• [Exercise requirements]
Everything in the data should be repeated exactly, save for the images.

• [Supplied data]
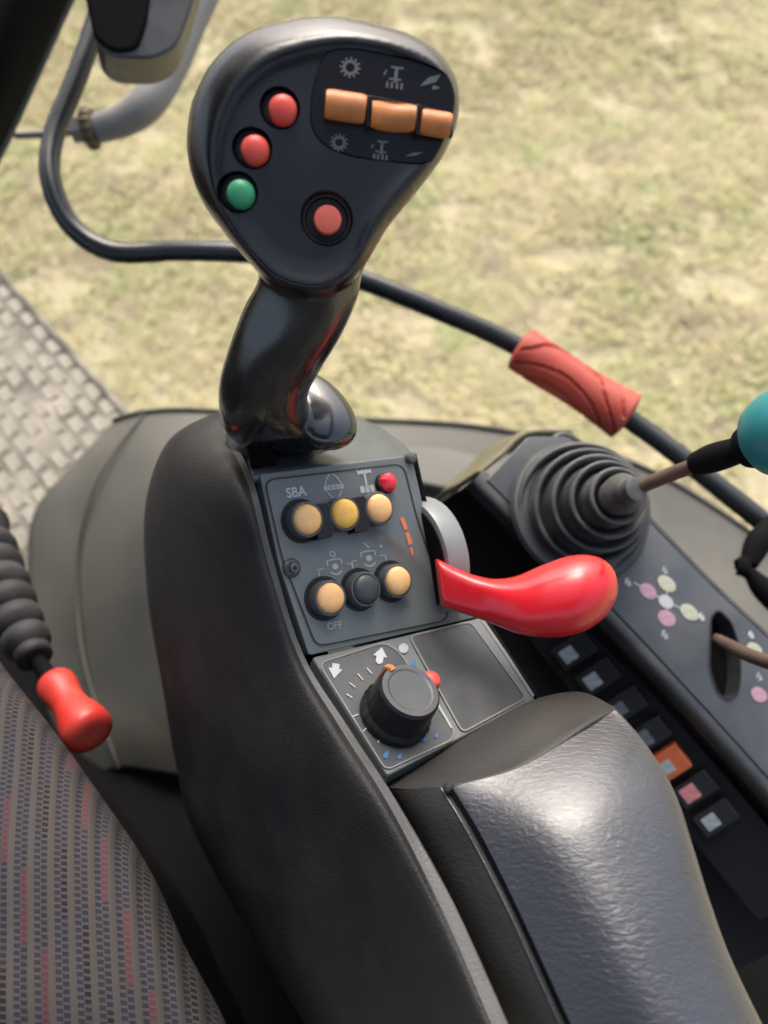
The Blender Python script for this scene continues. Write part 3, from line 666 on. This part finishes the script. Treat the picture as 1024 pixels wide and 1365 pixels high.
# brown smear of dried grease across the panel
sm = bpy.data.materials.new('grease_smear'); sm.use_nodes = True; nt = sm.node_tree; bs = nt.nodes['Principled BSDF']; bs.inputs['Base Color'].default_value = (.15, .095, .06, 1); bs.inputs['Roughness'].default_value = .5
tcn = nt.nodes.new('ShaderNodeTexCoord'); nz = nt.nodes.new('ShaderNodeTexNoise'); nz.inputs['Scale'].default_value = 90; nz.inputs['Detail'].default_value = 6; nt.links.new(tcn.outputs['Object'], nz.inputs[0])
sx = nt.nodes.new('ShaderNodeSeparateXYZ'); nt.links.new(tcn.outputs['UV'], sx.inputs[0])
def _m(op, a, b=None, c=None):
    n = nt.nodes.new('ShaderNodeMath'); n.operation = op; n.use_clamp = True
    for i, x in enumerate((a, b, c)):
        if x is None: continue
        if hasattr(x, 'links'): nt.links.new(x, n.inputs[i])
        else: n.inputs[i].default_value = x
    return n.outputs[0]
fx = _m('MULTIPLY', _m('SUBTRACT', 1.0, sx.outputs[0]), _m('MULTIPLY', sx.outputs[0], 4.0)); fy = _m('MULTIPLY', _m('SUBTRACT', 1.0, sx.outputs[1]), _m('MULTIPLY', sx.outputs[1], 6.0))
nt.links.new(_m('MULTIPLY', _m('MULTIPLY', fx, fy), _m('MULTIPLY', _m('SUBTRACT', nz.outputs[0], .28), 4.5)), bs.inputs['Alpha'])
sv = [(482, 704), (512, 722), (548, 752), (590, 800), (630, 850)]; hw_ = [12, 13, 15, 20, 26]
pv = [ (UP if y < 822 else LP).at(x + w_ * .7, y - w_ * .7, .0011) for (x, y), w_ in zip(sv, hw_)] + [(UP if y < 822 else LP).at(x - w_ * .7, y + w_ * .7, .0011) for (x, y), w_ in zip(sv, hw_)]
make('grease_smear', pv[:4] + pv[5:9], [(i, i + 1, i + 5, i + 4) for i in range(3)], sm, mc, False, uvs=[(0, i / 3) for i in range(4)] + [(1, i / 3) for i in range(4)])
# push buttons: one built, the others copied
def make_button(px, py, r, capm, h):
    c = UP.at(px, py, 0) 
    b = lathe('push_button', [(r * 1.12, 0), (r * 1.12, h * .7), (r * 1.08, h * .82), (r * 1.0, h * .86), (r * .97, h * .80)], c, UP.n, M['ring'], mc, 36)
    cp = lathe('button_cap', [(r * .96, h * .6), (r * .96, h * .88), (r * .90, h * 1.05), (r * .72, h * 1.19), (r * .4, h * 1.27), (r * .03, h * 1.3)], c, UP.n, capm, b, 36, sharp=80)
    return b, cp
def copy_button(src, px, py, ref, capm, zs=1.0):
    b, cp = src; nb = b.copy(); COL.objects.link(nb); nb.parent = mc
    nb.location = b.location + (UP.at(px, py, 0) - ref)
    nc = cp.copy(); COL.objects.link(nc); nc.parent = nb
    if capm: nc.data = cp.data.copy(); nc.data.materials[0] = capm
    return nb, nc
def shift(px, py, h): 
    # base position whose cap shows at (px, py) once raised by h
    p = UP.at(px, py, h); return p - UP.n * h
BH = .0078; BR = .0078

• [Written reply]
The Blender Python script for this scene continues. Write part 3, from line 666 on. This part finishes the script. Treat the picture as 1024 pixels wide and 1365 pixels high.
# brown smear of dried grease across the panel
sm = bpy.data.materials.new('grease_smear'); sm.use_nodes = True; nt = sm.node_tree; bs = nt.nodes['Principled BSDF']; bs.inputs['Base Color'].default_value = (.15, .095, .06, 1); bs.inputs['Roughness'].default_value = .5
tcn = nt.nodes.new('ShaderNodeTexCoord'); nz = nt.nodes.new('ShaderNodeTexNoise'); nz.inputs['Scale'].default_value = 90; nz.inputs['Detail'].default_value = 6; nt.links.new(tcn.outputs['Object'], nz.inputs[0])
sx = nt.nodes.new('ShaderNodeSeparateXYZ'); nt.links.new(tcn.outputs['UV'], sx.inputs[0])
def _m(op, a, b=None, c=None):
    n = nt.nodes.new('ShaderNodeMath'); n.operation = op; n.use_clamp = True
    for i, x in enumerate((a, b, c)):
        if x is None: continue
        if hasattr(x, 'links'): nt.links.new(x, n.inputs[i])
        else: n.inputs[i].default_value = x
    return n.outputs[0]
fx = _m('MULTIPLY', _m('SUBTRACT', 1.0, sx.outputs[0]), _m('MULTIPLY', sx.outputs[0], 4.0)); fy = _m('MULTIPLY', _m('SUBTRACT', 1.0, sx.outputs[1]), _m('MULTIPLY', sx.outputs[1], 6.0))
nt.links.new(_m('MULTIPLY', _m('MULTIPLY', fx, fy), _m('MULTIPLY', _m('SUBTRACT', nz.outputs[0], .28), 4.5)), bs.inputs['Alpha'])
sv = [(482, 704), (512, 722), (548, 752), (590, 800), (630, 850)]; hw_ = [12, 13, 15, 20, 26]
pv = [ (UP if y < 822 else LP).at(x + w_ * .7, y - w_ * .7, .0011) for (x, y), w_ in zip(sv, hw_)] + [(UP if y < 822 else LP).at(x - w_ * .7, y + w_ * .7, .0011) for (x, y), w_ in zip(sv, hw_)]
make('grease_smear', pv[:4] + pv[5:9], [(i, i + 1, i + 5, i + 4) for i in range(3)], sm, mc, False, uvs=[(0, i / 3) for i in range(4)] + [(1, i / 3) for i in range(4)])
# push buttons: one built, the others copied
def make_button(px, py, r, capm, h):
    c = UP.at(px, py, 0) 
    b = lathe('push_button', [(r * 1.12, 0), (r * 1.12, h * .7), (r * 1.08, h * .82), (r * 1.0, h * .86), (r * .97, h * .80)], c, UP.n, M['ring'], mc, 36)
    cp = lathe('button_cap', [(r * .96, h * .6), (r * .96, h * .88), (r * .90, h * 1.05), (r * .72, h * 1.19), (r * .4, h * 1.27), (r * .03, h * 1.3)], c, UP.n, capm, b, 36, sharp=80)
    return b, cp
def copy_button(src, px, py, ref, capm, zs=1.0):
    b, cp = src; nb = b.copy(); COL.objects.link(nb); nb.parent = mc
    nb.location = b.location + (UP.at(px, py, 0) - ref)
    nc = cp.copy(); COL.objects.link(nc); nc.parent = nb
    if capm: nc.data = cp.data.copy(); nc.data.materials[0] = capm
    return nb, nc
def shift(px, py, h): 
    # base position whose cap shows at (px, py) once raised by h
    p = UP.at(px, py, h); return p - UP.n * h
BH = .0078; BR = .0078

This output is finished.